This is my version of the editorial for problem D of Codeforces Round 973 (Div. 2). It was motivated by GrishinD's great blog about his solution and presents a slower yet interesting alternative. I wanted to try this exercise to improve my thinking process and maybe become a div1 codeforcer along with GrishinD !
I first had a dynamic programming approach and got TL. Then I tried to work with binary search. I used a constructive algorithm inside the search to check for the validity of the current value. My solution got AC but I wasn't convinced by the correction and I wanted to understand in depth.
This blog explains my solution and brings a comprehensive proof. I'll first describe my algorithm and intuition, and then go through the proof.
Statement
Your are given an array $$$a_1,a_2,…,a_n$$$ of the length n
You can perform any number (possibly, zero) of operations on the array.
In one operation, we choose a position $$$i (1 \leq i \leq n-1)$$$ and perform the following actions:
- $$$a_i:=a_i-1$$$,
- $$$a_{i+1}:=a_{i+1}+1$$$
Find the minimum possible value of $$$max(a_1,a_2,…,a_n)-min(a_1,a_2,…,a_n)$$$
I — Notation and vocabulary
I will use some notations I found useful.
- $$$\forall i, 1 \leq i \leq n$$$ I will denote $$$a_i$$$ as $$$a[i]$$$.
- $$$max(a) $$$ and $$$min(a)$$$ will denote respectively $$$max_{i \in [1, n]}{a[i]}$$$ and $$$min_{i \in [1, n]}{a[i]}$$$
I had a pretty mathematical approach, but I will describe the problem as a line of columns of blocks of size $$$a[i]$$$.

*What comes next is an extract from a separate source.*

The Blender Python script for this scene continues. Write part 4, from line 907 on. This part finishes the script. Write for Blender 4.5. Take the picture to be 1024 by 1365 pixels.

II — Constructive algorithm and intuition
The solution first shows that the smallest maximum (denoted $$$alpha$$$) and the largest minimum obtainable (denoted $$$beta$$$) can be found with binary search in $$$\mathcal{O}(n*log(n))$$$. Then I bring the proof that these two values can be obtained simultaneously using the operation.
I'll describe here my first algorithm used in the binary search to check whether $$$alpha$$$ can be larger than all values of a rearranged $$$a$$$ array.
For $$$i=1$$$ to $$$i=n-1$$$, if $$$a[i] > alpha$$$:
- $$$a[i] := alpha$$$
- $$$a[i+1] := a[i+1] + alpha - a[i]$$$
Note that it is alway a valid algorithm, since it can be decomposed in separation application of the operation.
Visually, the algorithm go through columns from left to right. If a column exceeds $$$alpha$$$, the excedent is reported to the next column.
Let's start with an input array $$$a$$$. The first column excedent is reported to the next, and so on.
Eventually we reach the end of the array
At the end of the loop, $$$alpha$$$ is an admissible majorant iff the last column doesn't exceed $$$alpha$$$. In this case, $$$alpha$$$ is too low, it can't be the smallest minimum.
The same logic can be applied to show that $$$beta$$$ can be the smaller than all values of a rearranged array with the following algorithm
For $$$i=n$$$ to $$$i=2$$$, if $$$a[i] < beta$$$:
- $$$a[i] := beta$$$
- $$$a[i-1] := a[i-1] - (beta - a[i])$$$
Starting from another input array $$$a$$$, the propagation goes backwards :
Values in $$$a$$$ can be temporarly negative as shawn in orange, only the value of $$$a[0]$$$ needs to be tested.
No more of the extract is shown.